Wednesday, July 02, 2003

On the relative cheapness of travelling.



A point was raised today on a mailing list I subscribe to but seldom comment on, the Academic Elitists, which piqued my interest - possibly because I was so busy with the daily humdrum of attending calls, dispatching mails, invoicing, helping some poor guy who was doing robot installations at our new factory get his car towed after it had broken down some miles away from 'downtown', that I needed something completely different.

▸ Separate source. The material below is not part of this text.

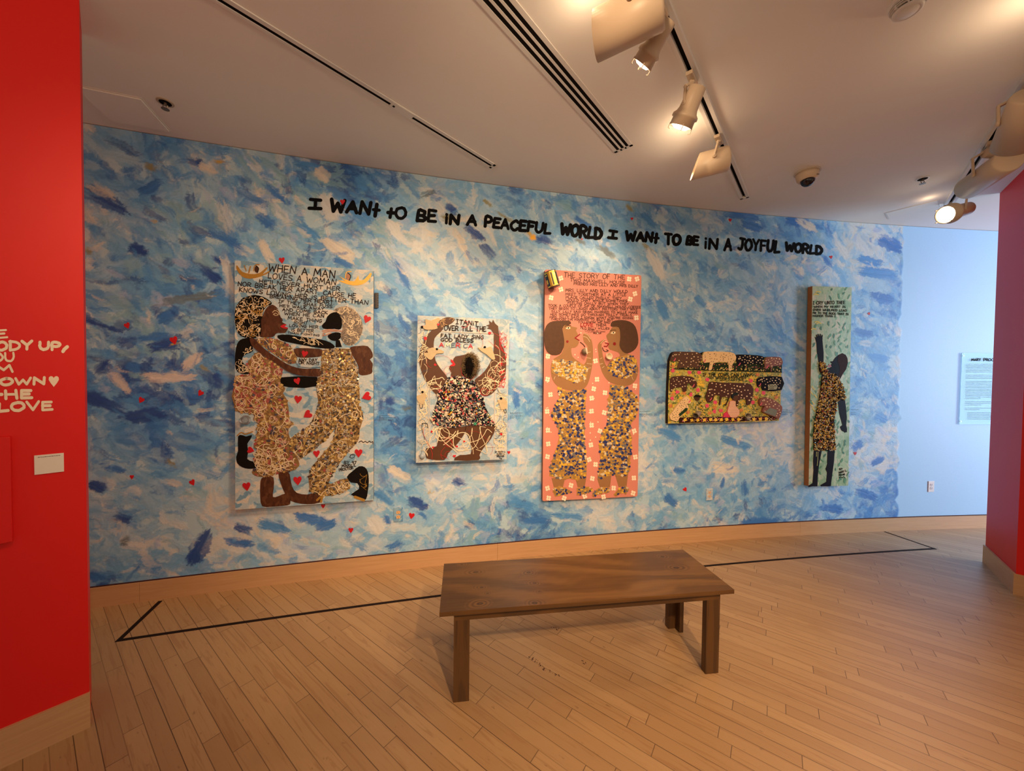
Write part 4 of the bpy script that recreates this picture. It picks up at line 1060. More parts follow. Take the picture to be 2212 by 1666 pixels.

Markus pointed out the attention Markus Drake's latest venture into freeriding had gotten in Helsingin Sanomat, and how he felt Drake's political integrity was waivering by not standing by his acts - essentially denying that he had anything to do with this peculiar act of economic subversion, a sophisticated, web-enabled form of thievery. I felt much the same; if you're going to endorse crime, then do it openly, like you've done it before!

The whole demand for free public transportation is absurd from a national perspective. Just how fair would it be towards those students living in, say, Haapajärvi, whose scant income in the form of study grants from the government does allow them to pay the lower rents, but leaves them wanting at the end of the month because they have to own a car to get anywhere in a town where 5 kilometers is practically next door?

I'm all for public transportation, but just like any other service or good, it does have a price and I don't see why it should be subsidised so heavily as to make its consumer price null. This would generate more demand, granted, but if the higher income classes are already driving their cars to work and elsewhere anyway, a lower price will increase demand very little. If we're going to prioritise spending in big cities like Helsinki, already struggling with budget deficits, let's keep the money in education and healthcare, both of which enable social mobility.

Just as a side remark, by my quick and dirty math we're only paying about half the real cost of transportation whenever we pay for our tickets or monthly passes - those of us that DO pay, that is - and that's without capital expenses, which are pretty steep in a rail-dependent city like Helsinki!

My father once did the math for car ownership, given a middle-size family saloon, purchased new and traded in after 5 years at 150 000 km. The result: back then, 50 000 FIM, running and capital costs included. And some people really have no alternative, if they choose to have a job. Suckle on that, Markus Drake.